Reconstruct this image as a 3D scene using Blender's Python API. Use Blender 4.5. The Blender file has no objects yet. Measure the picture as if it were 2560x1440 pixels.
____
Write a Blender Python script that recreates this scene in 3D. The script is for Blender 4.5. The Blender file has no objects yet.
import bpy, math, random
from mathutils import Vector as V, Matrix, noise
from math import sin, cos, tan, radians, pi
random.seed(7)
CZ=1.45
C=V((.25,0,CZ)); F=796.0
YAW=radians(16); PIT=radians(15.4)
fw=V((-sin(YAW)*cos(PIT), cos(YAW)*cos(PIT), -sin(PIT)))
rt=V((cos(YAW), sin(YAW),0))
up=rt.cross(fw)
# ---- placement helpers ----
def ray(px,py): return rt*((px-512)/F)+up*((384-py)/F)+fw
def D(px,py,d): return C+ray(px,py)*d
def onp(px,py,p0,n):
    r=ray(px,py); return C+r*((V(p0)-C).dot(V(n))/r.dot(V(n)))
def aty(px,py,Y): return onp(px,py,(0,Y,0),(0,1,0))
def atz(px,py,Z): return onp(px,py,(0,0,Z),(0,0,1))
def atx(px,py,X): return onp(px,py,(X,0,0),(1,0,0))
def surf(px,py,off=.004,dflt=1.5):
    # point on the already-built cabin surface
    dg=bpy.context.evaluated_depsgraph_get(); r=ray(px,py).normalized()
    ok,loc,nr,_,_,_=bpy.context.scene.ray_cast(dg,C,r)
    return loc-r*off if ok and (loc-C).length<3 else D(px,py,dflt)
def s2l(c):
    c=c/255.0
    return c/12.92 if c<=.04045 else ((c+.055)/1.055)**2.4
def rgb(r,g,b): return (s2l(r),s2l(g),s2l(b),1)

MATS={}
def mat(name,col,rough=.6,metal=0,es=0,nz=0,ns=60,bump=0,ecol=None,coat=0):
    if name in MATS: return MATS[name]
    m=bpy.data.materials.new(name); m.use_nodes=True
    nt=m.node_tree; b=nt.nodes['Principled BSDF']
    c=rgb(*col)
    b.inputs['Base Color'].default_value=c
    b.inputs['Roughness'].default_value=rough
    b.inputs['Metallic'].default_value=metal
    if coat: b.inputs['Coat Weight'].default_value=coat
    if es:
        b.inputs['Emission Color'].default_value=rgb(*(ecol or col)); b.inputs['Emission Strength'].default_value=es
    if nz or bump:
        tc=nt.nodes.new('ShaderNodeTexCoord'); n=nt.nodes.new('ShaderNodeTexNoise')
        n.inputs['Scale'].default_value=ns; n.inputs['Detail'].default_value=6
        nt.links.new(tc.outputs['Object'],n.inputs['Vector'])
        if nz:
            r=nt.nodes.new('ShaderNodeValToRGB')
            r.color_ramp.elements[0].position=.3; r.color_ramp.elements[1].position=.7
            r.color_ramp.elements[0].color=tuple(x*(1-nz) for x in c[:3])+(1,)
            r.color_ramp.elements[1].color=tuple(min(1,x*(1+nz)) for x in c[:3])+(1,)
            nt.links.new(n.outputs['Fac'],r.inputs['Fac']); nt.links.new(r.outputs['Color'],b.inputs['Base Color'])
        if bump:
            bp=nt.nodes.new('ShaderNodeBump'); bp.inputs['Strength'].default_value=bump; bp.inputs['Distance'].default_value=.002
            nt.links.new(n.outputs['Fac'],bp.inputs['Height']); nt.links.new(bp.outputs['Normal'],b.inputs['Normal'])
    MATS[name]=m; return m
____
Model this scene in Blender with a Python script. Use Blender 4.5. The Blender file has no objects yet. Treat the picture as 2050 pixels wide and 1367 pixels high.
____
▸ **EXERCISE DESCRIPTION**:
Determine the number of lines containing "pixels". Write only that number.

▸ **WRITTEN SOLUTION**:
2